Border crossings remain open to rats

Kootenay Crust

By Ian Cobb

Have you ever been waiting in a really long line at a border crossing and had someone(s) cut into the line?

I have, numerous times and I’ve ranted about it before on e-KNOW but the matter persists!

The majority of people who butt into long border lines know exactly what they are doing; they just act like they are innocent buffoons blithering along in life’s dumbest of lanes.

Our local border crossings can be rife with these ‘buttinskis’ and it is all due to an apparent lack of cooperation between the two nations, commonly known as Canada and America.

There needs to be better signage and traffic control coming into both Roosville and Kingsgate. Duty free chaos, due to location, on the US sides of the border create constant line butting during the busiest times.

The Roosville crossing has, I would be willing to bet, serial assholes who drive into the duty free and then head for the exit and ‘cut’ into the border line. This happens when the line is really long; one of those one hour or more jobbies at the border.
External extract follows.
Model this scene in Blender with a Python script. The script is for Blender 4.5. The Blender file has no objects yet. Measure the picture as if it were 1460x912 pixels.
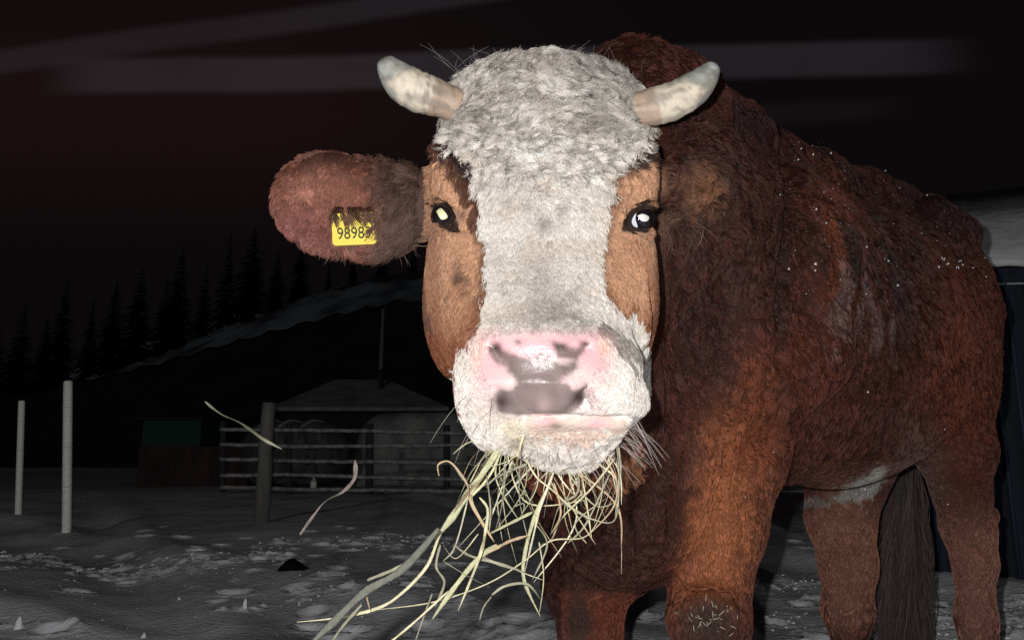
import bpy, math, random
import numpy as np
from mathutils import Vector
from mathutils.bvhtree import BVHTree
from mathutils.kdtree import KDTree
rng = np.random.default_rng(7); random.seed(7)
R = math.radians
sc = bpy.context.scene
COL = sc.collection

# ---------------------------------------------------------------- camera
FPX, CX, CY, PIT, CAMZ = 1054.0, 730.0, 456.0, R(10.4), 0.67
cam_d = bpy.data.cameras.new('camera'); cam = bpy.data.objects.new('camera', cam_d); COL.objects.link(cam)
cam.location = (0, 0, CAMZ); cam.rotation_euler = (R(90) + PIT, 0, 0)
cam_d.sensor_width = 36; cam_d.lens = 36 * FPX / 1460; cam_d.clip_start = .02; cam_d.clip_end = 2000
sc.camera = cam
CP, SP = math.cos(PIT), math.sin(PIT)

# ---------------------------------------------------------------- view
sc.view_settings.view_transform = 'Standard'; sc.view_settings.look = 'None'
sc.cycles.use_denoising = False
sc.view_settings.exposure = 0; sc.view_settings.gamma = 1; sc.view_settings.use_curve_mapping = False

# ---------------------------------------------------------------- world: night sky with thin cloud bands
w = bpy.data.worlds.new('World'); sc.world = w; w.use_nodes = True
nt = w.node_tree; N = nt.nodes; L = nt.links; N.clear()
def nd(t, **k):
    n = N.new(t)
    for a, b in k.items(): setattr(n, a, b)
    return n
def mth(op, a, b=None, c=None, clamp=False):
    n = N.new('ShaderNodeMath'); n.operation = op; n.use_clamp = clamp
    for i, v in enumerate((a, b, c)):
        if v is None: continue
        if isinstance(v, (int, float)): n.inputs[i].default_value = v
        else: L.new(v, n.inputs[i])
    return n.outputs[0]
def smooth(x, a, b):
    n = N.new('ShaderNodeMapRange'); n.interpolation_type = 'SMOOTHSTEP'
    L.new(x, n.inputs[0]); n.inputs[1].default_value = a; n.inputs[2].default_value = b
    return n.outputs[0]
tc = nd('ShaderNodeTexCoord'); sx = nd('ShaderNodeSeparateXYZ'); L.new(tc.outputs['Generated'], sx.inputs[0])
ym = mth('MAXIMUM', sx.outputs[1], .05)
U_ = mth('DIVIDE', sx.outputs[0], ym); V_ = mth('DIVIDE', sx.outputs[2], ym)
nz = nd('ShaderNodeTexNoise'); nz.inputs['Scale'].default_value = 2.2; nz.inputs['Detail'].default_value = 3
L.new(tc.outputs['Generated'], nz.inputs[0])
nzv = mth('MULTIPLY', mth('SUBTRACT', nz.outputs[0], .5), .02)
Vn = mth('ADD', V_, nzv)
def uv_of(px, py):
    xc, yc = (px - CX) / FPX, -(py - CY) / FPX
    y = CP - yc * SP; return xc / y, (SP + yc * CP) / y
def band(p0, p1, half, soft, amp, e0=None, e1=None):
    (u0, v0), (u1, v1) = uv_of(*p0), uv_of(*p1)
    sl = (v1 - v0) / (u1 - u0)
    c = mth('ADD', mth('MULTIPLY', mth('SUBTRACT', U_, u0), sl), v0)
    d = mth('ABSOLUTE', mth('SUBTRACT', Vn, c))
    m = smooth(d, half + soft, half)
    if e0 is not None: m = mth('MULTIPLY', m, smooth(U_, u0, u0 + e0))
    if e1 is not None: m = mth('MULTIPLY', m, smooth(U_, u1 + .02, u1 - e1))
    return mth('MULTIPLY', m, amp)
b1 = band((40, 112), (1400, 78), .019, .016, .9, .12, .14)
b2 = band((-60, 98), (700, -16), .010, .018, .6)
b3 = band((700, 190), (1300, 150), .006, .02, .22, .2, .1)
bsum = mth('ADD', mth('ADD', b1, b2), b3)
nz2 = nd('ShaderNodeTexNoise'); nz2.inputs['Scale'].default_value = 3.0; L.new(tc.outputs['Generated'], nz2.inputs[0])
bsum = mth('MULTIPLY', bsum, mth('ADD', nz2.outputs[0], .45))
base = nd('ShaderNodeMixRGB'); base.inputs[1].default_value = (.0034, .0026, .0030, 1); base.inputs[2].default_value = (.0100, .0048, .0044, 1)
glow = mth('MULTIPLY', smooth(U_, .35, -.45), mth('MULTIPLY', smooth(V_, .85, .45), smooth(V_, .25, .50)))
L.new(glow, base.inputs[0])
mx = nd('ShaderNodeMixRGB'); mx.blend_type = 'ADD'; mx.inputs[0].default_value = 1
bc = nd('ShaderNodeMixRGB'); bc.inputs[1].default_value = (0, 0, 0, 1); bc.inputs[2].default_value = (.0155, .0135, .017, 1)
L.new(bsum, bc.inputs[0]); L.new(base.outputs[0], mx.inputs[1]); L.new(bc.outputs[0], mx.inputs[2])
bg = nd('ShaderNodeBackground'); L.new(mx.outputs[0], bg.inputs[0]); bg.inputs[1].default_value = 1
wo = nd('ShaderNodeOutputWorld'); L.new(bg.outputs[0], wo.inputs[0])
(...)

These serial swines don’t even visit the duty free – they just roll through to the exit and sit there like pathetic slugs, inching forward until someone lets them. Without even availing themselves of the fine duty free offerings, they think they have some god gifted right, almost Trump like in their arrogance, to cut into the line where people have been sitting for half an hour or more and face at least that much more waiting.

In one lengthy line at that border I watched at least 10 ‘privileged arses’ cut into the line.

Don’t think you’re clear Kingsgate. I watched the duty free ‘dick about’ several times. The biggest problem with crossing into Canada at Kingsgate is the lack of signage and clarity about the lanes drivers should be in. It is commonly known by regular crossers at that border that trucks and busses go in the right lane and everyone else sits in the left lane.

However, some of those crossing commonly bonehead out and roll wa-a-a-a-ay forward, to the point they can save lots of waiting time during the busiest times. It is not fun to watch those ‘lucky idiots’ get rewarded for their temerity by kind or timid people.

This past weekend, as we inched our way back toward Canada at Kingsgate, a number of buttinskis struck in the right lane, buying themselves a few minutes of time at the expense of everyone else. One, who I shamefully admit I let in front of me, wasn’t being a sneaky rat; his California plates told me he was confused. As he rolled up tugging his fifth wheel, he saw a shorter line and opted to take it. Who can blame him?

There is no signage stating how things should go down; no warning that the approach to the Canadian border seems to have been designed by someone who maybe should have been not designing approaches to naptime let alone traffic control.

However, this poor Californian was welcomed to Canada rather boisterously by the occupants of the two vehicles in front of us. It was clearly spelled out to the buttinski that he was a cheeky beggar in need of a sound thrashing; welcome to Canada, eh.

And what steamed me most about letting this guy in front of me, who had essentially cut so far over I had little choice, was the fact he didn’t he even give ‘the wave.’

‘The wave’ is what one gives when one knows they are a lucky son of a snake and are being given ‘a break’ by a fellow driving citizen. But no; no acknowledgement of ‘the break’ came from Captain California. He just slipped into line and entered Canada a good half hour sooner, as I tried to make his head explode.

The wave should never be confused with the finger. Sometimes you just have to point out the obvious.

Clearly, chaos remains at our border crossings. The approaches to most American crossings (save in the Lower Mainland), are orderly and civil, a stark contrast to the nation itself.

Yet, coming into Canada, one of the most law-heavy nations in the world, a land that prides itself on restraint and tidy conflict resolution, people are behaving like second graders in the milk line.

I suppose it is also possible the Americans leave the approach to Canadian borders as chaotic as possible because they enjoy watching “the over-polite twits drive one another bonkers.”

Invest in some orange cones and a few signs, Canada, and ask politely of your American counterparts to place them strategically within their boundary so those venturing forth to Canada know how not to be complete assholes who might spark a full-on bar fight at a border crossing one of these days.

And a system similar to the duty free at Kingsgate, where one’s goods are delivered to them when they are approaching the intelligently designed US border, where buttinskis are immediately turned into stinky vapour by some form of cool particle beam, would stop the duty free rats and send them to the back of the line.